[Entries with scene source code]
▶

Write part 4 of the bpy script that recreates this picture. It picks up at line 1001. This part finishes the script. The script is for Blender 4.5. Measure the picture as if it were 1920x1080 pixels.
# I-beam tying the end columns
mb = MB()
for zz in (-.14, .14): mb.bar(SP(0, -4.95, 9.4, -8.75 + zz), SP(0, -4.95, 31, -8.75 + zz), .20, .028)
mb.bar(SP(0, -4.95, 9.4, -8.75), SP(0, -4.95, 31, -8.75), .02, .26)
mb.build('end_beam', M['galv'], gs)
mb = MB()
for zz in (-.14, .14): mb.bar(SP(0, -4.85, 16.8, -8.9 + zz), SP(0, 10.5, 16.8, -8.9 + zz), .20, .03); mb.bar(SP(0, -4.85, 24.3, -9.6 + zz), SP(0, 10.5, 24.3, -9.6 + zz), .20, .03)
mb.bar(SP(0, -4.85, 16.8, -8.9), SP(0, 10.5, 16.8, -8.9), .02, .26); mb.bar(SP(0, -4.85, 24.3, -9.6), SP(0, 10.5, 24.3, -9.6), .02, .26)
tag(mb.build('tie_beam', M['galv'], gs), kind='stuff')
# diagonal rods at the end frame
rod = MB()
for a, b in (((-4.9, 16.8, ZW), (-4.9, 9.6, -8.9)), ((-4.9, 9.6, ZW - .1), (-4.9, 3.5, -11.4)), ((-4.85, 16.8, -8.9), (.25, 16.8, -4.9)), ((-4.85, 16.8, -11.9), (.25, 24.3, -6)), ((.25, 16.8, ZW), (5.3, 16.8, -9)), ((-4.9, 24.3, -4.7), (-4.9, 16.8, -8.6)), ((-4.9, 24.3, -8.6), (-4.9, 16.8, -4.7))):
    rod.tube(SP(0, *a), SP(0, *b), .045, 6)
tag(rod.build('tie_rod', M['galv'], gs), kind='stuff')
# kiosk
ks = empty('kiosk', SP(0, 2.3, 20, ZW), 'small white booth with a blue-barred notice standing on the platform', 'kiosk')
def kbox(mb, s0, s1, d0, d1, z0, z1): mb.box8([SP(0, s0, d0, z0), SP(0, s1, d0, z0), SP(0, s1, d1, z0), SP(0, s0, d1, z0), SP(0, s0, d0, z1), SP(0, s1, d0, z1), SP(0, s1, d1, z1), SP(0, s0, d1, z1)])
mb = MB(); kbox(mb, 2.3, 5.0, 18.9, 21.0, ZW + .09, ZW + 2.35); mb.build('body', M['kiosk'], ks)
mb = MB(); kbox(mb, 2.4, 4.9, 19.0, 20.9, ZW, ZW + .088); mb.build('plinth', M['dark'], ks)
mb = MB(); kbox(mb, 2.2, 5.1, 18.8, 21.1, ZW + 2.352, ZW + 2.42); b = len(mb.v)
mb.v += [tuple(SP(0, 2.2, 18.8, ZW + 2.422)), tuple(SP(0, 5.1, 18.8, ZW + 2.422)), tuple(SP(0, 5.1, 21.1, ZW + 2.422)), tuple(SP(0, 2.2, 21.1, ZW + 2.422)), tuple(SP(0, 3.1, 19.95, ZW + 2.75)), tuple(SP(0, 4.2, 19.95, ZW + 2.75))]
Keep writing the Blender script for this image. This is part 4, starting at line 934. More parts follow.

◀

Extract all the material, leaving every line as it is.

◆ **Solution for this problem**
Write part 4 of the bpy script that recreates this picture. It picks up at line 1001. This part finishes the script. The script is for Blender 4.5. Measure the picture as if it were 1920x1080 pixels.
# I-beam tying the end columns
mb = MB()
for zz in (-.14, .14): mb.bar(SP(0, -4.95, 9.4, -8.75 + zz), SP(0, -4.95, 31, -8.75 + zz), .20, .028)
mb.bar(SP(0, -4.95, 9.4, -8.75), SP(0, -4.95, 31, -8.75), .02, .26)
mb.build('end_beam', M['galv'], gs)
mb = MB()
for zz in (-.14, .14): mb.bar(SP(0, -4.85, 16.8, -8.9 + zz), SP(0, 10.5, 16.8, -8.9 + zz), .20, .03); mb.bar(SP(0, -4.85, 24.3, -9.6 + zz), SP(0, 10.5, 24.3, -9.6 + zz), .20, .03)
mb.bar(SP(0, -4.85, 16.8, -8.9), SP(0, 10.5, 16.8, -8.9), .02, .26); mb.bar(SP(0, -4.85, 24.3, -9.6), SP(0, 10.5, 24.3, -9.6), .02, .26)
tag(mb.build('tie_beam', M['galv'], gs), kind='stuff')
# diagonal rods at the end frame
rod = MB()
for a, b in (((-4.9, 16.8, ZW), (-4.9, 9.6, -8.9)), ((-4.9, 9.6, ZW - .1), (-4.9, 3.5, -11.4)), ((-4.85, 16.8, -8.9), (.25, 16.8, -4.9)), ((-4.85, 16.8, -11.9), (.25, 24.3, -6)), ((.25, 16.8, ZW), (5.3, 16.8, -9)), ((-4.9, 24.3, -4.7), (-4.9, 16.8, -8.6)), ((-4.9, 24.3, -8.6), (-4.9, 16.8, -4.7))):
    rod.tube(SP(0, *a), SP(0, *b), .045, 6)
tag(rod.build('tie_rod', M['galv'], gs), kind='stuff')
# kiosk
ks = empty('kiosk', SP(0, 2.3, 20, ZW), 'small white booth with a blue-barred notice standing on the platform', 'kiosk')
def kbox(mb, s0, s1, d0, d1, z0, z1): mb.box8([SP(0, s0, d0, z0), SP(0, s1, d0, z0), SP(0, s1, d1, z0), SP(0, s0, d1, z0), SP(0, s0, d0, z1), SP(0, s1, d0, z1), SP(0, s1, d1, z1), SP(0, s0, d1, z1)])
mb = MB(); kbox(mb, 2.3, 5.0, 18.9, 21.0, ZW + .09, ZW + 2.35); mb.build('body', M['kiosk'], ks)
mb = MB(); kbox(mb, 2.4, 4.9, 19.0, 20.9, ZW, ZW + .088); mb.build('plinth', M['dark'], ks)
mb = MB(); kbox(mb, 2.2, 5.1, 18.8, 21.1, ZW + 2.352, ZW + 2.42); b = len(mb.v)
mb.v += [tuple(SP(0, 2.2, 18.8, ZW + 2.422)), tuple(SP(0, 5.1, 18.8, ZW + 2.422)), tuple(SP(0, 5.1, 21.1, ZW + 2.422)), tuple(SP(0, 2.2, 21.1, ZW + 2.422)), tuple(SP(0, 3.1, 19.95, ZW + 2.75)), tuple(SP(0, 4.2, 19.95, ZW + 2.75))]
Keep writing the Blender script for this image. This is part 4, starting at line 934. More parts follow.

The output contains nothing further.